In my mid-20s, for a graduate class on grief and loss, we were assigned to write our own obituaries. 

It was a sobering assignment. 

One of the reasons for it was to help us come to terms with our own eventual mortality. Another was to help us experience a little of what people who are grieving losses go through when someone they love dies. A third reason was to have us propose how we would want to be remembered, what we would want our legacies to be.

I love to write; I took the assignment very seriously. Maybe a little too seriously.

I projected myself dying at age 35. 

I’m not exactly certain why I picked such a young age. But I have often never been someone who takes the easy way out. And probably more significantly, I know I had a concern about dying young. So, I thought that facing the concern might help me to explore what it was all about. 

Ultimately, I became a father for the first time that year. In looking back I was really just feeling the added responsibility of caring for a baby and being a responsible and good parent. I simply didn’t want to die before my son was grown. I still don’t want to die any time soon, now that he and my two younger sons actually are grown. 

When I turned 35, I remembered that obituary written a decade earlier. By that time, I had spent time with a lot of people who were dying. I had been with several when they died. I had gotten much more comfortable with this fact of life for all of us. And, I began to reflect a lot on what it meant to leave a lasting legacy beyond death. I began to think more about the legacy I would leave beyond this life, for however short or long this life might be. So I led my own class on grief and loss, to have conversations about the end of life and the legacies we want to leave.

Especially now, after decades of listening to some of the most intimate and deeply personal stories, hopes, dreams, fears, regrets, and unfinished business, I have a clearer and clearer vision of what I hope my legacy to be, of what I want to be remembered for. Essentially, it’s being:

Compassionate. Empathetic. Encouraging. Humble. Kind.

If nothing else, that’s what I want people to remember me for being. It’s a high bar I've set for myself. Those are my values. These are the traits that matter the most to me, the ones I most want to embody. I knew that I had a lot of work to do to live up to the legacy I wanted for myself. As part of the class I was leading, I took a page from my old graduate class and had the members of this new class write their own obituaries, and I joined them in writing an update of mine. The most significant update, in addition to having two more sons, was that this time, I projected my age at death as 99. It was to give me more time to live up to the legacy I wanted to leave.

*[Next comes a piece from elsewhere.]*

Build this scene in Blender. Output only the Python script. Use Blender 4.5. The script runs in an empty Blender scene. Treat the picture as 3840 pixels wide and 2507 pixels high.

Each of those legacy examples I treasure for myself are not easy to live up to. They’re hard work. We live in a world in which none of them are in vogue right now. They are often derided as weak, soft, ineffective. Often, they seem hard to find in an age of anger, contempt, derision, disconnection, and division.

So, I try every day to exhibit each of the five of them as much as I can. I fall short every day, too. But I try, and I make strides in the right direction, as imperfect as I am. 

In attempting to be compassionate, I try to recognize that every single human being experiences struggles and challenges on a daily basis. I try to give grace for others’ imperfections. I try to give grace for my own, as well. 

In striving to be empathetic, I try to connect with the feelings of others who are discouraged and disappointed, feeling down-on-their-luck and driven to disconnect from others with whom they disagree, and validate that those feelings are real.

In looking to be encouraging when others feel hurt, want to focus on divisions, or want to hang on to resentments - I try to encourage others to understand and know that forgiveness is stronger than bitterness and that love is stronger than hate.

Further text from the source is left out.